Yes, and specifically because I believe startup time to be a rare occurrence when using an app.

According to a talk I found [here](https://developer.apple.com/videos/play/wwdc2019/423/): there are three types of launches; cold, warm, and hot. Warm is what's typically profiled and occurs when the app has been run at least once but has been closed since, while hot launches are what occur when bringing an app to the foreground. I assume warm launches are what are being profiled.

I don't have any statistics, but my observation is that most people do not exit out of apps and instead just background them, which suggests warm launches are relatively rare if my understanding of which state triggers which type of launch is correct.


There are also prewarm launches, where iOS goes through part of the launch path on your behalf when it thinks you are likely to use the app.


Apps get killed when memory runs low so it gets cold starts after a day or less depending on usage.

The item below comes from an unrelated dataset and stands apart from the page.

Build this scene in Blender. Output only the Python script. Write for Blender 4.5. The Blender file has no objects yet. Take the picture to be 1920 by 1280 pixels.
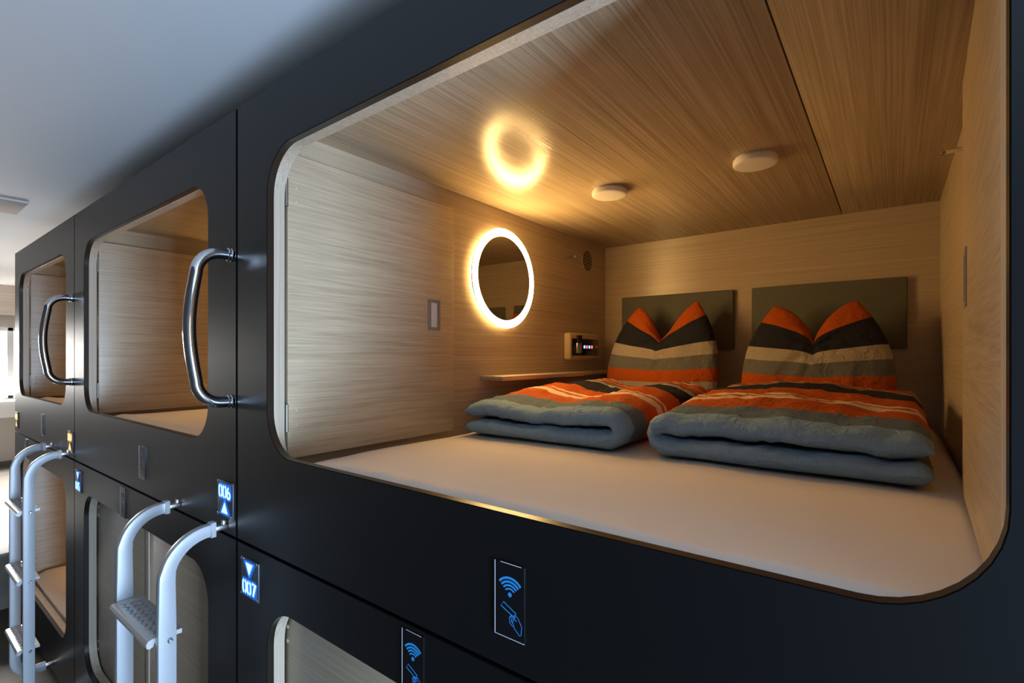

Slow enough to notice is slow enough to annoy somebody out there. Yes certainly there are diminishing returns, but if you can be noticeably faster than your competitors, that makes a really good impression.


It’s a weird thread and not comparable in any meaningful way. Latency to actions performed multiple times per second to a one shot event is not useful due to it being an entirely different context.


Ok, maybe I misrepresented what a good threshold is. I certainly don't expect developers anywhere to target "minimum viable load time". But the comment I was responding to was totally off the mark, so I was explaining that.


> I certainly don't expect developers anywhere to target "minimum viable load time".

Is this not the job of your performance team?


You misunderstand. I said target, meaning their goal would be the slowest time they could get away with. That is not an acceptable goal; an app should be faster than that.